As with one-slant Bragg PGs13, the output polarization response of a two-slant Bragg PG departs noticeably from circular for many angles. We observe this in both simulation and experiment, and must be related to the fact that the first-order wave propagates at large angles (35° to 80° for ±20° incidence in air) within the birefringent LC layer itself. It should therefore be possible to apply the principles of retardation compensation to adjust the output polarization for a particular application.

We notice in both simulation and experiment that the angular response tends to be asymmetric due to a sharp cut-off at negative angles. Note that in our convention, the diffracted (m = −1) wave propagates very obliquely within the grating at these incident angles, leading to a strong interaction with the Bragg PG layer interfaces. Eventually, this first-order wave becomes evanescent. While we cannot here discuss exhaustively the conditions required to achieve a maximum angular bandwidth or symmetric angular response, we can at least address the most important point: the average index \(\bar{n}\) of the Bragg PG strongly influences the negative angle cut-off. Consider the two-slant grating defined by (ϕ1, d1) = (−100°, 0.84 μm) and (ϕ2, d2) = (−253°, 0.78 μm), whose angular response is shown in Fig. 6(a). When the average index of the Bragg PG is highest (\(\bar{n}=1.9\)), its angular bandwidth is approximately ±30°. However, as \(\bar{n}\) decreases, the lower edge of the angular response becomes more limited (i.e., more positive). The upper edge remains relatively unaffected. For simplicity and to isolate the impact of \(\bar{n}\), we assumed the output medium index \({n}_{3}=\bar{n}\) for these simulations. These lower and upper edges are summarized in Fig. 6(b). The primary lesson is that a higher average index of the Bragg PG leads to a wider and more symmetric angular response, for a fixed Bragg PG design.

Figure 6
figure 6

Effect of average Bragg PG refractive index \(\bar{n}\): (a) Simulated angular response and (b) corresponding edges for two-slant design optimized for \(\bar{n}=1.9\) (blue curve and dots). The other colors (red, gold, purple, and green) correspond to lower values of \(\bar{n}\) (1.8, 1.72, 1.65, and 1.6), respectively. Simulation parameters are otherwise the same as Fig. 2(a).
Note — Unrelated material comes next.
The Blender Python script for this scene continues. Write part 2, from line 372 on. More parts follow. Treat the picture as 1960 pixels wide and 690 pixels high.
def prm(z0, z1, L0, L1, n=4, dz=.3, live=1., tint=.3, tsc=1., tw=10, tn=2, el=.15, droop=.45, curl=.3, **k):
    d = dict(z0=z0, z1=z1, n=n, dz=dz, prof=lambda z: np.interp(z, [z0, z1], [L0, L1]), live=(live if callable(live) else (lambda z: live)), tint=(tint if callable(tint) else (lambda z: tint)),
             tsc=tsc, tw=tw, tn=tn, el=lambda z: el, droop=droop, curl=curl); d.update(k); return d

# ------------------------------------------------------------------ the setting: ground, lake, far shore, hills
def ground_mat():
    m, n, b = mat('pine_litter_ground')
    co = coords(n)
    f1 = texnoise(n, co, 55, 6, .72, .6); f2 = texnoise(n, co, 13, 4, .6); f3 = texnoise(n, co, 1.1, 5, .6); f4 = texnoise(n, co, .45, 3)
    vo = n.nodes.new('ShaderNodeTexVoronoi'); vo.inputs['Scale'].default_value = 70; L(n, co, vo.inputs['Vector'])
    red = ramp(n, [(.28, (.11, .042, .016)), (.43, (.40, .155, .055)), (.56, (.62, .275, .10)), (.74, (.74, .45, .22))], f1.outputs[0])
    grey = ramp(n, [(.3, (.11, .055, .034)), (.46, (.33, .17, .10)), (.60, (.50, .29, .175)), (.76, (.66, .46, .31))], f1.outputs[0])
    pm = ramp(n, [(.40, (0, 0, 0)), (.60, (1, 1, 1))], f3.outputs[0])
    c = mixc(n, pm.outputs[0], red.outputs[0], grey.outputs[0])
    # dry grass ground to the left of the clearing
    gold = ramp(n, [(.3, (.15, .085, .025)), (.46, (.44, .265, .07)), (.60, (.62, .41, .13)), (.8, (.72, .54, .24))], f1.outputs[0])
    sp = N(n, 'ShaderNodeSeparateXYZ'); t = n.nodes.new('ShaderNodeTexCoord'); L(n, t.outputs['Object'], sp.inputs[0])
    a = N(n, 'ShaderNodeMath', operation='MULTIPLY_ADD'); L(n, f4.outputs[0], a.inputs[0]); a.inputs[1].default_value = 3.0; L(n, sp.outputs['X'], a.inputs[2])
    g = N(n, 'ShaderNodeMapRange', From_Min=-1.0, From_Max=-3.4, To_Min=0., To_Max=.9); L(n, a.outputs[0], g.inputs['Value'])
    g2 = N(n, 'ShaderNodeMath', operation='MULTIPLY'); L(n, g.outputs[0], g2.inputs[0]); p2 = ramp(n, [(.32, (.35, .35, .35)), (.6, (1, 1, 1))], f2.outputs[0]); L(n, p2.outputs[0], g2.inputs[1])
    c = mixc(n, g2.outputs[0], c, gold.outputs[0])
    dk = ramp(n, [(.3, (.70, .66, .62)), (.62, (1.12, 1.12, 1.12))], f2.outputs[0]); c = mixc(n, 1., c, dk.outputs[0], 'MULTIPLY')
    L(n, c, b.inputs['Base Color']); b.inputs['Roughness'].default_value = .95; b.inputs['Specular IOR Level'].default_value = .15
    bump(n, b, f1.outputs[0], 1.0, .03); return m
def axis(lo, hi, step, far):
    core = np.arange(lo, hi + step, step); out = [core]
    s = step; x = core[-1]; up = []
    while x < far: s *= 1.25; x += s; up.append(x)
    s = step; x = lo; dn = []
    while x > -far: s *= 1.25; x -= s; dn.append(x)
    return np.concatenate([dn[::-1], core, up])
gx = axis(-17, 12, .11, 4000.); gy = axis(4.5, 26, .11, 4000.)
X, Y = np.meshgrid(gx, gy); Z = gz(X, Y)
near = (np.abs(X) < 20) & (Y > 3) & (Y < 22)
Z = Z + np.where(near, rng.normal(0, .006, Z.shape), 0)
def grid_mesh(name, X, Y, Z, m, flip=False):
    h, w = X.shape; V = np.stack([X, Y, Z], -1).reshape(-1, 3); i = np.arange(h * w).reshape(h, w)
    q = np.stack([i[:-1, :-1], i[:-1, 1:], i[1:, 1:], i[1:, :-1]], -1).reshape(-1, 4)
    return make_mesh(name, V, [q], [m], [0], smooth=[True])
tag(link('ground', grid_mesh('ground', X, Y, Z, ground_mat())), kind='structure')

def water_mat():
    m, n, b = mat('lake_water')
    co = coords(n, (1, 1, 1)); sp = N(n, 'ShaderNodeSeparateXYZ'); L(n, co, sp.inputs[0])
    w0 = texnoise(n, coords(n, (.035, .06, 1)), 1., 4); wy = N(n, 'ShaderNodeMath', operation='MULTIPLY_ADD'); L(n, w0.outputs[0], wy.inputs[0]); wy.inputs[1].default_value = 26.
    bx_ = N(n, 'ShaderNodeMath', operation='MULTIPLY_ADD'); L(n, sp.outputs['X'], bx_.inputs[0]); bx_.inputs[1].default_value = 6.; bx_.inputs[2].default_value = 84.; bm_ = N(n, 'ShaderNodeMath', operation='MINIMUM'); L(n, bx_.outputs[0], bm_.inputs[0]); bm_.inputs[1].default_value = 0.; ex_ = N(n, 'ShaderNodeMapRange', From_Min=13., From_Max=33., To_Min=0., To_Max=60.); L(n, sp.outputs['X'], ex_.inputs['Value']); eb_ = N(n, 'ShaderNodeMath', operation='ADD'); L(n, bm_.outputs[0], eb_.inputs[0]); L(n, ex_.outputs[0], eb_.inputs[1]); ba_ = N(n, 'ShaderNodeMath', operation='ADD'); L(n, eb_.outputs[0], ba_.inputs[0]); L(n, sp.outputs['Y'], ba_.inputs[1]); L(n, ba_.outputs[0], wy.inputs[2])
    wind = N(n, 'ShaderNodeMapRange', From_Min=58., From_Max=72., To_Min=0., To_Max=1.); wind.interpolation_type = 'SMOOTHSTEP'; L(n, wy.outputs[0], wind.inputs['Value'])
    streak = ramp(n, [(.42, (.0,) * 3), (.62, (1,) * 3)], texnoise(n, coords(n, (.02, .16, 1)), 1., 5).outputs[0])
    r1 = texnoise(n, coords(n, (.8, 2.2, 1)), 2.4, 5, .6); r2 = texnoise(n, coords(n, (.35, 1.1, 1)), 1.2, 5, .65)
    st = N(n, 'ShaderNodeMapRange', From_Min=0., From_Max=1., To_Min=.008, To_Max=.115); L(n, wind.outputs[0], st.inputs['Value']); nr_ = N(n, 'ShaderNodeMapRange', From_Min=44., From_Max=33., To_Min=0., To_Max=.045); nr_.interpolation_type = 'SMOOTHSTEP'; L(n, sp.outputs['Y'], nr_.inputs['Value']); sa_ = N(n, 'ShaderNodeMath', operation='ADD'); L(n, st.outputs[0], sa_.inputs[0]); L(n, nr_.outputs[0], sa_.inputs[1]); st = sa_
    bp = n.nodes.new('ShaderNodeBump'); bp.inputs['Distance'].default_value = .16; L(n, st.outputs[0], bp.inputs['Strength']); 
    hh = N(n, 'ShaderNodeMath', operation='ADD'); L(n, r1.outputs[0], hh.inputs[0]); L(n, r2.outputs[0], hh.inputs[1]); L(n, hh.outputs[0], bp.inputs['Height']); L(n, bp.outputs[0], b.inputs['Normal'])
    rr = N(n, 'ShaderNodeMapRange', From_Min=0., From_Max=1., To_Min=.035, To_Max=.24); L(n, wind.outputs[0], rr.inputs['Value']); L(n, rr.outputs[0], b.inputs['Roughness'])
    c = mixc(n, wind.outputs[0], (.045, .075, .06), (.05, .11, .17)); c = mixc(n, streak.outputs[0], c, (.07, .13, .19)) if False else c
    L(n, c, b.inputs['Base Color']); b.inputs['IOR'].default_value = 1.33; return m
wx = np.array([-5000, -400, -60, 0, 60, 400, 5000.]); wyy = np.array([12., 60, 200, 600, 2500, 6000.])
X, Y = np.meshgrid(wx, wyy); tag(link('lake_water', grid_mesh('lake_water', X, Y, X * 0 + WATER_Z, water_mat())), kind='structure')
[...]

During the final preparation of this manuscript, a reflective version of a single slant polarization grating was published in ref.19 with an angular and spectral bandwidths about 20° and 50 nm respectively. In that work, different chiral concentrations were used to expand the inherently modest spectral bandwidth rather than the angular bandwidth. It may be possible to apply the principle we demonstrate here to reflective-mode LC polymer Bragg PGs.

In conclusion, we have shown that the multi-slant Bragg grating studied here in simulation and experiment manifest a large angular bandwidth while maintaining high efficiency and large spectral bandwidth. This was achieved by layering two slants within the same LC polymer Bragg PG monolithic film. Specifically, this grating with 400 nm period measured at 532 nm wavelength manifest in experiment a 40° angular bandwidth, 200 nm spectral bandwidth, 76% average efficiency, and 96% peak efficiency. Similar to the prior one-slant nanoscale Bragg PG work13, it was strongly selective to input polarization (300:1 contrast), and the output polarization of the first-order varied from linear to circular, depending on incidence angle.

These results represent the widest angular bandwidth ever demonstrated for diffraction gratings in a comparable configuration, including VHGs, SRGs, and metasurfaces1. The set of Λ and λ selected here lead to an angle of about −51° inside a high index (n out  = 1.7) substrate for normal incidence, which is relevant to waveguide-based head-mounted-displays1,2,3. Because two-slant Bragg PGs can manifest an angular bandwidth twice as wide and an average efficiency more than twice as high as the closest prior art, they are well suited to support the latest architectures of exit-pupil-expanders (e.g., refs22,23,24) potentially allowing even wider fields-of-view and lower optical loss. Furthermore, these gratings can also be configured for infrared light to achieve elements analogous to efficient blazed gratings and/or waveguide couplers, for optical telecommunications applications.


Fabrication followed the process detailed previously13 for the photo-alignment layer (PAL), exposure, and first LC sublayer, except that the holographic beams were separated by ±26.3°, the fabrication substrate had a high index (n out  = 1.71), and no endcap was used. The first slant (ϕ1, d1) was formed by coating and curing 18 sublayers of the reactive mesogen solution comprising 3.8% nonchiral nematic RMM-B (Merck KGaA, Δn = 0.25 and \(\bar{n}=1.65\) @ 532 nm), 0.2% chiral nematic RMM-C (Merck KGaA, helical pitch ~400 nm and \(HTP\sim 2.5\,\mu {m}^{-1}\)), and 96% solvent propylene-glycol-methyl-ether-acetate (PGMEA from Sigma-Aldrich). The second slant (ϕ2, d2) was formed by 14 sublayers of the reactive mesogen solution comprising 3.6% RMM-B, 0.4% RMM-C, and 96% PGMEA. The coating and curing conditions for the two slants were the same as the prior work13, except for spin speed 600 rpm spin speed and 60 s cure time.